Friday, May 13, 2005

Our Hero Meets her Hero

So, on Tuesday night I went to the Laurie Notaro reading at the Astor Place Barnes & Noble. I had never heard Laurie read before, but I do own all four of her books. The first miracle, was that I was joined by my dear friends Ms. Miller and Ms. Neuffer. That in and of itself is cause for celebration, since I can never get more than one friend in one place at any given time. Seriously. Sometimes I think I just have one friend and she is pulling the old Clark Kent/Superman thing on me. I'm not that bright; this could go on for a long time before I caught on. So there I was with two friends, sitting in the middle of the Human Sexuality section of the bookstore which featured some very distracting cover art.

Laurie Notaro looked exactly how I imagined her, exactly like how you would want her to look. Frizzy red hair, funky glasses, big ass. And she was manic. She was just so high energy. We just sat there as this crazy red-headed woman was yelling at us into the microphone, giving the Barnes & Noble Store Manager, who was an uptight control freak as evidenced by the way she tried to inforce order on book signing time, a small stroke with the language she was using. Oh, and she also sang some Supertramp songs, kareoke style. It was perhaps a little like seeing a vision of my future. Maybe someday I'll be the crazy red-headed woman yelling into a microphone to a crowd of 40 inside a Barnes and Noble on a Tuesday night!

After the reading, we had to form an orderly line, row by row, to get our books signed. Laurie Notaro, brillian Idiot-Girl that she is, bought a large bag of chocolate Twizzlers to pass out. When Neuffer and I went up to meet her, we had a little conversation. I told Laurie I was wearing bike shorts under my skirt to help with the Chub Rub; I then thanked her for putting a name to this phenomenon that I had hiterto never seen mentioned in print (If you don't know what Chub Rub is, you'll have to go look it up).

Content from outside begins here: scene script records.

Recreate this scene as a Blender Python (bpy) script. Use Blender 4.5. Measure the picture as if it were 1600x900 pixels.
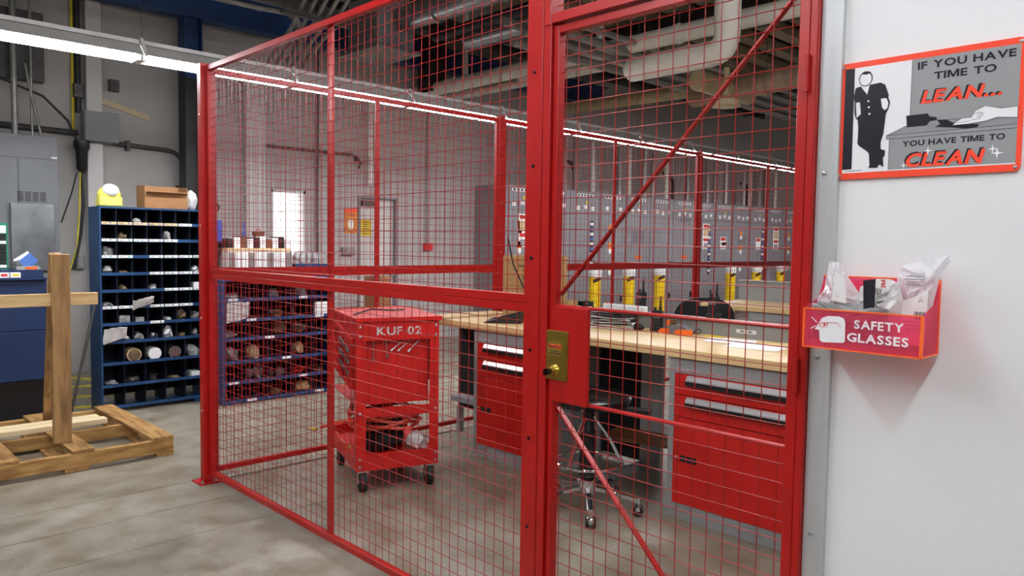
import bpy, bmesh, math, random
from mathutils import Vector, Matrix
random.seed(7)
S = bpy.context.scene
for o in list(bpy.data.objects): bpy.data.objects.remove(o)
COL = S.collection
# ------------------------------------------------------------------ camera
CAM_POS = Vector((4.5413, -1.8607, 1.4712))
YAW, PITCH, ROLL = math.radians(135.7283), math.radians(3.3506), math.radians(0.8447)
fw = Vector((math.cos(PITCH)*math.cos(YAW), math.cos(PITCH)*math.sin(YAW), -math.sin(PITCH)))
rt = Vector((math.sin(YAW), -math.cos(YAW), 0)); up = rt.cross(fw)
r2 = rt*math.cos(ROLL)+up*math.sin(ROLL); u2 = -rt*math.sin(ROLL)+up*math.cos(ROLL)
cd = bpy.data.cameras.new('camera'); cam = bpy.data.objects.new('camera', cd); COL.objects.link(cam)
cam.matrix_world = Matrix(((r2.x,u2.x,-fw.x,CAM_POS.x),(r2.y,u2.y,-fw.y,CAM_POS.y),(r2.z,u2.z,-fw.z,CAM_POS.z),(0,0,0,1)))
cd.sensor_width = 36; cd.lens = 36*1183.88/1600; cd.clip_start = .02; cd.clip_end = 200
S.camera = cam
# ------------------------------------------------------------------ world, exposure
W = bpy.data.worlds.new('hall_ambience'); S.world = W; W.use_nodes = True
W.node_tree.nodes['Background'].inputs[0].default_value = (1,.98,.95,1)
W.node_tree.nodes['Background'].inputs[1].default_value = .16
S.view_settings.view_transform = 'Standard'; S.view_settings.look = 'None'
S.view_settings.gamma = 1; S.view_settings.use_curve_mapping = False
S.view_settings.exposure = 0.45
TUBE_POWER = 36.0
# ------------------------------------------------------------------ materials
def lin(c):
    return tuple(((v/255)/12.92 if v/255 <= .04045 else ((v/255+.055)/1.055)**2.4) for v in c)
def pm(name, rgb, rough=.5, metal=0, var=.10, scale=6, bump=0, bscale=40, stretch=(1,1,1), spec=.5, rgb2=None, coord='Object'):
    """procedural paint / metal / plastic: base colour broken up by noise, optional fine relief"""
    m = bpy.data.materials.new(name); m.use_nodes = True; nt = m.node_tree; N = nt.nodes; L = nt.links
    b = N['Principled BSDF']; b.inputs['Roughness'].default_value = rough; b.inputs['Metallic'].default_value = metal
    b.inputs['Specular IOR Level'].default_value = spec
    c = lin(rgb); c2 = lin(rgb2) if rgb2 else tuple(v*(1-var*2.2) for v in c)
    tc = N.new('ShaderNodeTexCoord'); mp = N.new('ShaderNodeMapping'); mp.inputs['Scale'].default_value = stretch
    L.new(tc.outputs[coord], mp.inputs[0])
    n = N.new('ShaderNodeTexNoise'); n.inputs['Scale'].default_value = scale; n.inputs['Detail'].default_value = 6
    L.new(mp.outputs[0], n.inputs['Vector'])
    r = N.new('ShaderNodeValToRGB'); r.color_ramp.elements[0].position = .32; r.color_ramp.elements[1].position = .62
    r.color_ramp.elements[0].color = (*c2,1); r.color_ramp.elements[1].color = (*c,1)
    L.new(n.outputs[0], r.inputs[0]); L.new(r.outputs[0], b.inputs['Base Color'])
    if bump:
        n2 = N.new('ShaderNodeTexNoise'); n2.inputs['Scale'].default_value = bscale; n2.inputs['Detail'].default_value = 4
        L.new(mp.outputs[0], n2.inputs['Vector'])
        bp = N.new('ShaderNodeBump'); bp.inputs['Strength'].default_value = bump; bp.inputs['Distance'].default_value = .01
        L.new(n2.outputs[0], bp.inputs['Height']); L.new(bp.outputs[0], b.inputs['Normal'])
    return m
def emis(name, rgb, s):
    m = bpy.data.materials.new(name); m.use_nodes = True; nt = m.node_tree
    b = nt.nodes['Principled BSDF']; b.inputs['Base Color'].default_value = (*rgb,1)
    b.inputs['Emission Color'].default_value = (*rgb,1); b.inputs['Emission Strength'].default_value = s
    return m
def acrylic(name, rgb, alpha, rough=.08, tint=None):
    m = bpy.data.materials.new(name); m.use_nodes = True; nt = m.node_tree; N = nt.nodes; L = nt.links
    b = N['Principled BSDF']; b.inputs['Base Color'].default_value = (*lin(rgb),1); b.inputs['Roughness'].default_value = rough
    t = N.new('ShaderNodeBsdfTransparent'); t.inputs[0].default_value = (*lin(tint or tuple(min(255,v+25) for v in rgb)),1)
    n = N.new('ShaderNodeTexNoise'); n.inputs['Scale'].default_value = 30
    mr = N.new('ShaderNodeMapRange'); mr.inputs['To Min'].default_value = alpha-.06; mr.inputs['To Max'].default_value = alpha+.06
    mx = N.new('ShaderNodeMixShader'); L.new(n.outputs[0], mr.inputs[0]); L.new(mr.outputs[0], mx.inputs[0])
    L.new(t.outputs[0], mx.inputs[1]); L.new(b.outputs[0], mx.inputs[2])
    L.new(mx.outputs[0], N['Material Output'].inputs[0])
    return m
M = {}
M['red'] = pm('red_enamel', (172,15,11), .36, var=.05, scale=3, bump=.03, bscale=120)
M['redwire'] = pm('red_wire_enamel', (156,20,15), .42, var=.05, scale=20)
M['redcab'] = pm('red_cabinet_enamel', (204,26,18), .42, var=.04, scale=4)
M['redcart'] = pm('red_cart_enamel', (202,26,20), .4, var=.06, scale=7)
M['green_conc'] = None
M['wallwhite'] = pm('office_panel_white', (242,244,245), .42, var=.015, scale=2, bump=.02, bscale=60)
M['wallgrey'] = pm('plant_wall_paint', (176,173,169), .7, var=.05, scale=1.2, bump=.05, bscale=30)
M['pilaster'] = pm('pilaster_paint', (204,203,200), .65, var=.04, scale=2)
M['alu'] = pm('brushed_aluminium', (206,209,210), .42, metal=.35, var=.08, scale=9, stretch=(1,1,.15))
M['alusheet'] = pm('dull_aluminium_sheet', (140,143,146), .4, metal=.8, var=.15, scale=5)
M['chrome'] = pm('chrome', (225,226,228), .12, metal=1, var=.03)
M['brushed'] = pm('brushed_steel_handle', (226,228,232), .28, metal=.6, var=.04)
M['zinc'] = pm('zinc_screw', (190,192,192), .3, metal=.9, var=.06)
M['blackbolt'] = pm('black_oxide_screw', (30,26,26), .4, metal=.5, var=.1)
M['brass'] = pm('brass_plate', (190,160,72), .28, metal=.9, var=.08, scale=14, bump=.02)
M['brassdark'] = pm('brass_label', (176,146,62), .4, metal=.7, var=.05)
M['orangeprint'] = pm('orange_print', (226,84,30), .5, var=.03)
M['blackprint'] = pm('black_print', (22,20,36), .5, var=.02)
M['black'] = pm('black_plastic', (24,24,26), .42, var=.15, scale=10, bump=.04)
M['blackshine'] = pm('black_vinyl', (20,20,22), .25, var=.1, bump=.06, bscale=90)
M['blackcloth'] = pm('black_nylon', (18,18,21), .8, var=.2, bump=.3, bscale=50)
M['rubber'] = pm('black_rubber', (26,26,27), .7, var=.15)
M['bluebin'] = pm('blue_bin_enamel', (20,64,108), .45, var=.10, scale=5)
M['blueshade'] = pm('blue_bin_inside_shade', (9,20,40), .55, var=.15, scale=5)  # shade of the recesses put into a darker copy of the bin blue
M['bluecab'] = pm('blue_cabinet_enamel', (8,38,80), .5, var=.06, scale=3)
M['bluebeam'] = pm('blue_steel_paint', (26,64,118), .5, var=.12, scale=4)
M['bluepump'] = pm('blue_pump_paint', (44,70,146), .4, var=.1)
M['greygear'] = pm('grey_switchgear_paint', (128,131,135), .48, var=.04, scale=3)
M['greygear2'] = pm('grey_switchgear_dark', (108,110,114), .5, var=.06, scale=4)
M['greycab'] = pm('grey_bench_paint', (150,153,153), .45, var=.05, scale=5)
M['greyriser'] = pm('grey_riser_paint', (146,149,148), .5, var=.05)
M['grating'] = pm('dark_vent_slot', (40,42,46), .6, var=.1)
M['conduit'] = pm('galvanised_conduit', (156,156,152), .4, metal=.55, var=.12, scale=12)
M['conduitdark'] = pm('dark_conduit', (84,82,80), .5, metal=.3, var=.15, scale=12)
M['pipewhite'] = pm('white_pipe_jacket', (240,237,226), .38, var=.06, scale=5)
M['pipecream'] = pm('cream_pipe_jacket', (206,190,150), .45, var=.12, scale=5)
M['pipebrown'] = pm('wrapped_duct', (176,150,126), .5, var=.2, scale=6, bump=.3, bscale=12)
M['silverduct'] = pm('silver_duct', (170,172,172), .28, metal=.85, var=.12, scale=6)
M['blacksteel'] = pm('black_steel', (34,34,37), .5, var=.2, scale=5)
M['deck'] = pm('roof_deck', (96,88,78), .8, var=.2, scale=2)
M['joist'] = pm('beige_roof_plank', (186,170,142), .7, var=.16, scale=3, stretch=(1,.15,1))
M['steeldark'] = pm('dark_roof_steel', (58,52,48), .6, var=.25, scale=4)
M['hood'] = pm('fixture_housing_white', (196,196,194), .45, var=.05)
M['strut'] = pm('fixture_channel_white', (232,232,232), .35, var=.05)
M['tube'] = emis('fluorescent_tube', (.95,.96,1), TUBE_POWER)
M['daylight'] = emis('bright_window_pane', (1,1,1), 1.6)
M['maple'] = pm('maple_butcher_block', (226,196,142), .35, var=.1, scale=5, stretch=(.25,5,5), rgb2=(206,172,118))
M['pine'] = pm('pine_lumber', (226,196,142), .6, var=.1, scale=5, stretch=(6,.5,6), rgb2=(196,158,100), bump=.05)
M['pinepale'] = pm('pale_pine_lumber', (236,218,178), .6, scale=6, stretch=(6,.5,6), rgb2=(216,192,146))
M['pallet'] = pm('weathered_pallet_wood', (186,146,86), .75, scale=7, stretch=(4,.8,4), rgb2=(136,96,48), bump=.15)
M['palletx'] = pm('weathered_deck_board', (176,136,80), .75, scale=7, stretch=(.8,4,4), rgb2=(120,82,42), bump=.15)
M['postwood'] = pm('stained_upright_wood', (176,138,88), .65, scale=4, stretch=(5,5,.7), rgb2=(112,80,46), bump=.08)
M['cardboard'] = pm('cardboard', (150,108,68), .8, var=.06, scale=6)
M['card2'] = pm('cardboard_kraft', (170,136,86), .8, var=.05, scale=6)
M['white'] = pm('white_plastic', (232,232,230), .4, var=.03)
M['paper'] = pm('white_paper', (240,240,238), .7, var=.02)
M['bagwhite'] = pm('white_poly_bag', (226,226,226), .3, var=.1, scale=14, bump=.5, bscale=18)
M['baggrey'] = pm('clear_poly_bag', (158,158,158), .22, var=.25, scale=18, bump=.6, bscale=22)
M['tan'] = pm('tan_label', (214,186,142), .7, var=.05)
M['tanitem'] = pm('tan_parts', (120,98,72), .6, var=.3, scale=20)
M['greendot'] = pm('green_dot', (40,150,130), .6, var=.03)
M['bluedot'] = pm('blue_dot', (70,110,180), .6, var=.03)
M['yellow'] = pm('yellow_bollard_plastic', (242,205,24), .4, var=.06, scale=4)
M['yelline'] = pm('yellow_floor_paint', (226,206,50), .6, var=.12, scale=12)
M['yelplastic'] = pm('pale_yellow_plastic', (238,234,112), .4, var=.04)
M['yelcard'] = pm('yellow_card', (226,198,40), .6, var=.04)
M['orange'] = pm('orange_plastic', (236,104,28), .4, var=.05)
M['orangetag'] = pm('orange_tag', (250,130,26), .6, var=.04)
M['redprint'] = pm('red_print', (206,40,36), .6, var=.03)
M['greenplastic'] = pm('green_organiser_plastic', (16,130,92), .4, var=.06)
M['steel'] = pm('bare_steel', (170,170,168), .3, metal=.9, var=.1)
M['hose'] = pm('orange_red_hose', (206,62,44), .4, var=.08)
M['greenhandle'] = pm('yellow_green_handle', (172,170,40), .5, var=.1)
M['signred'] = pm('sign_red_orange', (252,78,50), .35, var=.01)
M['signgrey'] = pm('sign_grey', (152,154,155), .38, var=.01)
M['signgrey2'] = pm('sign_grey_counter', (146,147,150), .38, var=.01)
M['signwhite'] = pm('sign_white', (246,246,248), .38, var=.01)
M['signblack'] = pm('sign_black', (16,14,30), .38, var=.01)
M['acr'] = acrylic('pink_fluorescent_acrylic', (255,110,140), .30, .08, (255,160,194))
M['acredge'] = pm('orange_acrylic_edge', (255,112,40), .3, var=.03)
M['clearbag'] = acrylic('clear_cellophane', (244,244,248), .55, .1)
M['brownwood'] = pm('brown_board', (112,70,40), .6, var=.2)
M['cream'] = pm('cream_wall_door', (206,204,198), .5, var=.03)
M['poster'] = pm('poster_print', (222,160,60), .6, scale=30, rgb2=(196,60,50))
M['fluo'] = pm('organiser_white', (214,208,200), .5, var=.1, scale=30)
def concrete():
    m = bpy.data.materials.new('worn_concrete'); m.use_nodes = True; nt = m.node_tree; N = nt.nodes; L = nt.links
    b = N['Principled BSDF']; tc = N.new('ShaderNodeTexCoord')
    def nz(s, d, dist=0):
        n = N.new('ShaderNodeTexNoise'); n.inputs['Scale'].default_value = s; n.inputs['Detail'].default_value = d; n.inputs['Distortion'].default_value = dist
        L.new(tc.outputs['Object'], n.inputs['Vector']); return n
    a, d, f = nz(1.1,8,.6), nz(5,10,.3), nz(60,4)
    r = N.new('ShaderNodeValToRGB'); e = r.color_ramp.elements
    e[0].position=.3; e[0].color=(*lin((120,113,99)),1); e[1].position=.7; e[1].color=(*lin((160,154,142)),1)
    L.new(a.outputs[0], r.inputs[0])
    r2_ = N.new('ShaderNodeValToRGB'); e = r2_.color_ramp.elements
    e[0].position=.3; e[0].color=(*lin((196,186,170)),1); e[1].position=.62; e[1].color=(1,1,1,1)
    L.new(d.outputs[0], r2_.inputs[0])
    mx = N.new('ShaderNodeMix'); mx.data_type='RGBA'; mx.blend_type='MULTIPLY'; mx.inputs[0].default_value=1
    L.new(r.outputs[0], mx.inputs[6]); L.new(r2_.outputs[0], mx.inputs[7])
    mx2 = N.new('ShaderNodeMix'); mx2.data_type='RGBA'; mx2.blend_type='OVERLAY'; mx2.inputs[0].default_value=.25
    L.new(mx.outputs[2], mx2.inputs[6]); L.new(f.outputs[0], mx2.inputs[7])
    L.new(mx2.outputs[2], b.inputs['Base Color'])
    mr = N.new('ShaderNodeMapRange'); mr.inputs['To Min'].default_value=.26; mr.inputs['To Max'].default_value=.6
    L.new(d.outputs[0], mr.inputs[0]); L.new(mr.outputs[0], b.inputs['Roughness'])
    bp = N.new('ShaderNodeBump'); bp.inputs['Strength'].default_value=.12; bp.inputs['Distance'].default_value=.005
    L.new(d.outputs[0], bp.inputs['Height']); L.new(bp.outputs[0], b.inputs['Normal'])
    return m
M['concrete'] = concrete()
M['joint'] = pm('dark_joint_filler', (84,76,66), .9, var=.2, scale=20)
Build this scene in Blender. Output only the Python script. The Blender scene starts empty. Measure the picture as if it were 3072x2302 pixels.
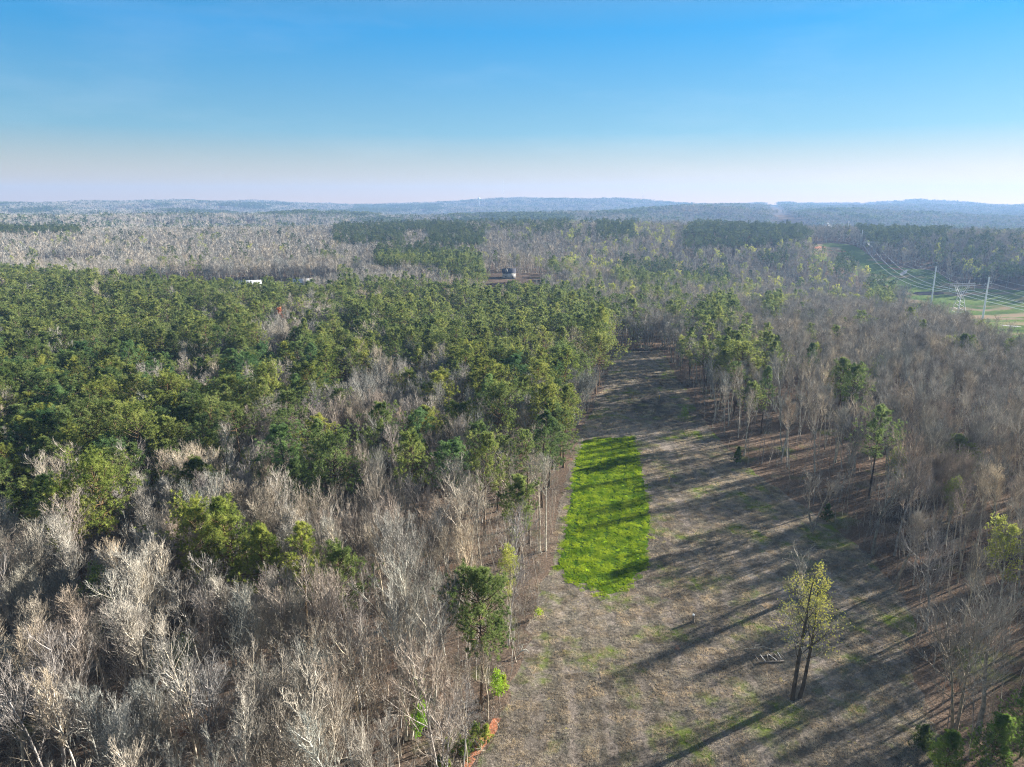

I also informed some people standing around that for a limited time, Twix is making a Special Edition Dark Chocolate Twix, which is good, but nowhere near as mind-blowing as when Reese's made the inside out Peanut Butter Cup (chocolate on the inside, peanut butter on the outside). This is pretty much all I remember.

So when we walked away from the table, Neuff and I looked into our books to see what Laurie had written. In mine, she wrote something like, "Bike Shorts rule. I love you! Thanks for understanding. Laurie Notaro". Now, I got a little hung up on the "I love you" part; it was just so weird. How often does someone tell you "I love you"? How often do you see it written down? If you're me, not often. I mean, I talk to my Dad usually once a week on the phone and I try to remember to tell him I love him, but that's about it. And here was some stranger, really, writing it to me inside a paperback book in a Sharpie no less! And we're not talking fine point, either. I got a big, fat "I love you". Oh, I thought. Laurie Notaro loves me. That's cool.

Okay, so there's no end to this story, but don't you think that's an odd thing for an author to write in your book?


Leah said...
This comment has been removed by a blog administrator.
Yoda said...

Do I think it's odd for an author to write "I love you" inside a copy of their book?

No. Odd is the guy with the enormous unkempt beard and bare feet who wanders my neighborhood dressed completely in immaculate white cotton.

Authors are allowed to admit that they love their readers. In writing.

And especially in Sharpie.


Sherri said...

Maybe she loves everyone who buys her book....or maybe she's just crazy. But yes, a little odd.

A said...

who are these people commenting on your blog?

rincaro said...

Geez. I just spent an hour reading Laurie stuff and reserving all her books at the library. I blame you.

Cupcake said...

I'm happy to spread the Idiot Girl gospel. You'll love 'em. Rincaro, can you teach me how to add that cool knitting project status graph to my blog?